Stage five: Moses eventually married Tzipporah, one of Jethro’s daughters and became a shepherd of his father-in-law’s sheep. The text relates that “Moses was tending the sheep of his father-in-law, Jethro, the priest of Midian and he led the flock to the edge of the desert, and he came to God’s mountain.” While Moses was tending to the sheep, according to an ancient Jewish tradition, he went to retrieve a lamb that had strayed away and he actually carried it back to the water hole and to the flock. It was immediately after this event that God spoke to him for the first time. The fifth stage of Moses’ development was not justice, but was the development of compassion and mercy. In this case, his compassion extended, not only to Hebrews, and not only to humans, but even to animals.

Moses, the reluctant leader

From the text of the Torah, we can build a picture of one of the greatest people to have ever lived. Moses, who took the Jews out of Egypt, who received the tablets of the law, and indeed the Divine revelation of the Torah on Mount Sinai, who led the Jewish people for 40 years through the desert, is portrayed as one who identifies with the oppressed, fights for justice, defends the vulnerable, and has compassion for all creatures. All this almost qualified him as a leader, but there was one more test of leadership that he had to pass.

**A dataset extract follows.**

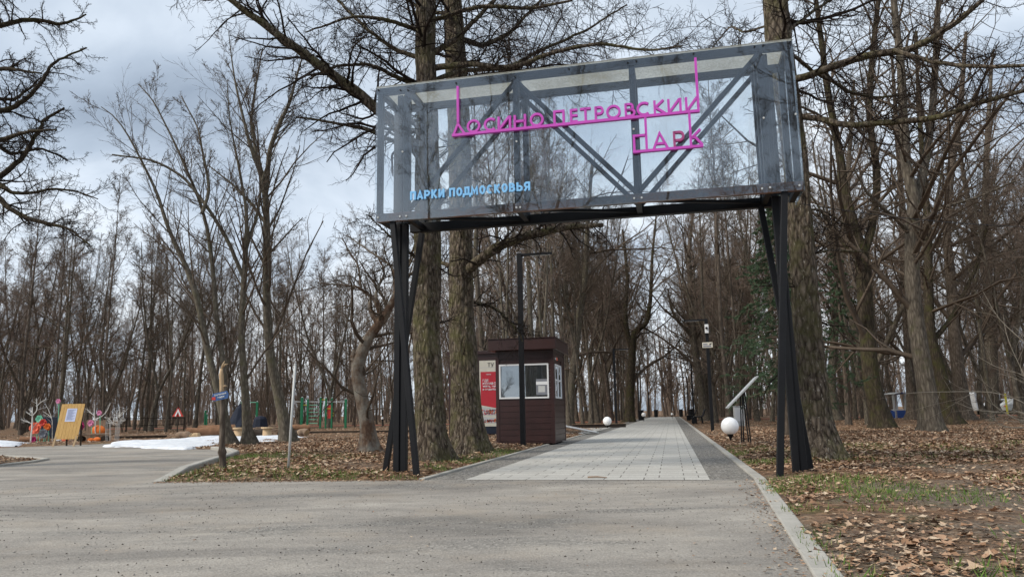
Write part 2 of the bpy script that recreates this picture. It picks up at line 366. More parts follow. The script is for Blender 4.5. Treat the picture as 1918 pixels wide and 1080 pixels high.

During the famous incident of the burning bush, when God told Moses that He had chosen him to confront Pharoah, to lead the Jews out of Egypt and to ascend Mount Sinai, Moses argued, declined, and declared himself unworthy. “And Moses said to God, ‘Who am I that I should go to Pharoah?’” God reassured him, but he continued to argue, “Please my Lord, I am not a man of words, not since yesterday, nor since You first spoke to your servant, for I am heavy of mouth and heavy of speech.” “Please my Lord, send with whomever You will send.” Jewish sources suggest that Moses argued with God for an entire week! (Anyone who can argue for an entire week with God is obviously Jewish.)